What is the difference between a basal reader and a graded reader?
Both basal readers and graded readers are books that contain simpler reading materials to help people develop reading skills. But what exactly is the difference between them?
Basal Readers Basal readers are textbooks used to teach reading and associated skills to schoolchildren. Commonly called "reading books" or "readers" they are usually published as anthologies that combine previously published short stories, excerpts of longer narratives, and original works.
A Basal Reader is a type of textbook that teaches reading skills in a specific order, assesses those skills, and provides coaching for those skills through several grade levels. Skills may be revisited many times with increasing complexity. This is also known as scaffolding.
What these definitions don't mention is that basal readers are intended for native speakers who are learning to read, typically children.

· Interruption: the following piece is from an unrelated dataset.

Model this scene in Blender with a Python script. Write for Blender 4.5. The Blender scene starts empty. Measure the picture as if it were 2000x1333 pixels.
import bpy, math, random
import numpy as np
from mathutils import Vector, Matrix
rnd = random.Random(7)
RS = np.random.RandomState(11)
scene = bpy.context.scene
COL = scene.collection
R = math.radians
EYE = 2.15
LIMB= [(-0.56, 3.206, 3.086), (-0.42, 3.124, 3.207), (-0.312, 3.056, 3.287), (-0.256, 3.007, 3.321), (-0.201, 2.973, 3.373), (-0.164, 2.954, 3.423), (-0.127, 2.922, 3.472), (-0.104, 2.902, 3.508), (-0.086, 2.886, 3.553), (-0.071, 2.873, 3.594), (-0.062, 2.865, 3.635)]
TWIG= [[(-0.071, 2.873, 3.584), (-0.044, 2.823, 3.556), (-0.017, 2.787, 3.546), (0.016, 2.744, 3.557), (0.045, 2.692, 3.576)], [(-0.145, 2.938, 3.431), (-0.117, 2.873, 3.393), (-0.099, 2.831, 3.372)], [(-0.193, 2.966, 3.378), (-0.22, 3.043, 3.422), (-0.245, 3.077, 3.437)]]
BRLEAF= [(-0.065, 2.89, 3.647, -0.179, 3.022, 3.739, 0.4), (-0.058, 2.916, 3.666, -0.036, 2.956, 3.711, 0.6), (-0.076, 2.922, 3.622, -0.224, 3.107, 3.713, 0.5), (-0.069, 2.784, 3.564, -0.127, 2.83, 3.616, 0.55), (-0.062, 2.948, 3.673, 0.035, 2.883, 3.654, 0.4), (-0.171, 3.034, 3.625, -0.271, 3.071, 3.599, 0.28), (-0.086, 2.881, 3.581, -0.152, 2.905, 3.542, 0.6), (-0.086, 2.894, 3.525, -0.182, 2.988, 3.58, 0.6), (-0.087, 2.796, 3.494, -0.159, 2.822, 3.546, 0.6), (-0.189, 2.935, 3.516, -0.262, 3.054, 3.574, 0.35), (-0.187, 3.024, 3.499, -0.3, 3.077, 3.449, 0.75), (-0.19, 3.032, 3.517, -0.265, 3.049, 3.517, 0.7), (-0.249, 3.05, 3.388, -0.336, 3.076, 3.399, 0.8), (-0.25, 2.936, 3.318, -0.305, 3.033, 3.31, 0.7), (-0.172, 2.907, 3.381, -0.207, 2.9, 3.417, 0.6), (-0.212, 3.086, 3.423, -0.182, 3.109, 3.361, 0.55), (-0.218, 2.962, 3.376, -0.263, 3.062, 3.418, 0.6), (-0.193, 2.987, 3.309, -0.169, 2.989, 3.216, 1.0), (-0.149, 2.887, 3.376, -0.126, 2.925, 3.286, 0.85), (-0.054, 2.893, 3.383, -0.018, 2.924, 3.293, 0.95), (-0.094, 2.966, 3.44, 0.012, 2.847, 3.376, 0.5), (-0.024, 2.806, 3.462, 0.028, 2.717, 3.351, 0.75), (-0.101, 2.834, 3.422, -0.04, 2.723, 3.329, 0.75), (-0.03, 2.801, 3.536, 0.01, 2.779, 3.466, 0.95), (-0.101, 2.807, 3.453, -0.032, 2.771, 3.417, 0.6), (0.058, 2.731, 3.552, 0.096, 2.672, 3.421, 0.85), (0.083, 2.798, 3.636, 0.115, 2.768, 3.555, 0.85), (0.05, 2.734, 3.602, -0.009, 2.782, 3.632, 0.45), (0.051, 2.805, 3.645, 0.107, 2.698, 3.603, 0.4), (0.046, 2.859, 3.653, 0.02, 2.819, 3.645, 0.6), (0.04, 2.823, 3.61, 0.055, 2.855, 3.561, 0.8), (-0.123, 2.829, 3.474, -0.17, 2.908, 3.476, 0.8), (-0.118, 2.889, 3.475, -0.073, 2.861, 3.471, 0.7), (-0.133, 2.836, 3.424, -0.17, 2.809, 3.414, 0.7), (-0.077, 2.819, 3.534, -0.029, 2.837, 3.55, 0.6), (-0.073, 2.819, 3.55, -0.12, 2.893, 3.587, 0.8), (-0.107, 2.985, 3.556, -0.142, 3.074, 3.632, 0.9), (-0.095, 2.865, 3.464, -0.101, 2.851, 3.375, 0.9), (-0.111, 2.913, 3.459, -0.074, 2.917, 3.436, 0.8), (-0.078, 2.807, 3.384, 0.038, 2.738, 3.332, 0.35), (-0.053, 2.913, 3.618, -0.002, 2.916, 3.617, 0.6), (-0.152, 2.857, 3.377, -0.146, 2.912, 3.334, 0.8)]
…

Basal readers, which are aimed at childeren, don't always make interesting reading for adults who are learning a foreign language.
2. Graded Readers
Graded readers, by contrast, are typically intended for people learning a foreign language, and therefore not necessarily for children.
Graded readers are "easy reading" books used to support the extensive reading approach to teaching English as a second or foreign language, and other languages. (...) Graded readers can be adapted from literary classics, films, biographies, travel books, etc., or they can be original works written at a less demanding language level. (...) Graded readers are written with specific levels of grammatical complexity in mind and with vocabulary that is limited by frequency headword counts.
Extensive reading or reading for pleasure is an excellent way of getting a lot of "comprehensible input" in a foreign language. Graded readers provide this type of comprehensible input.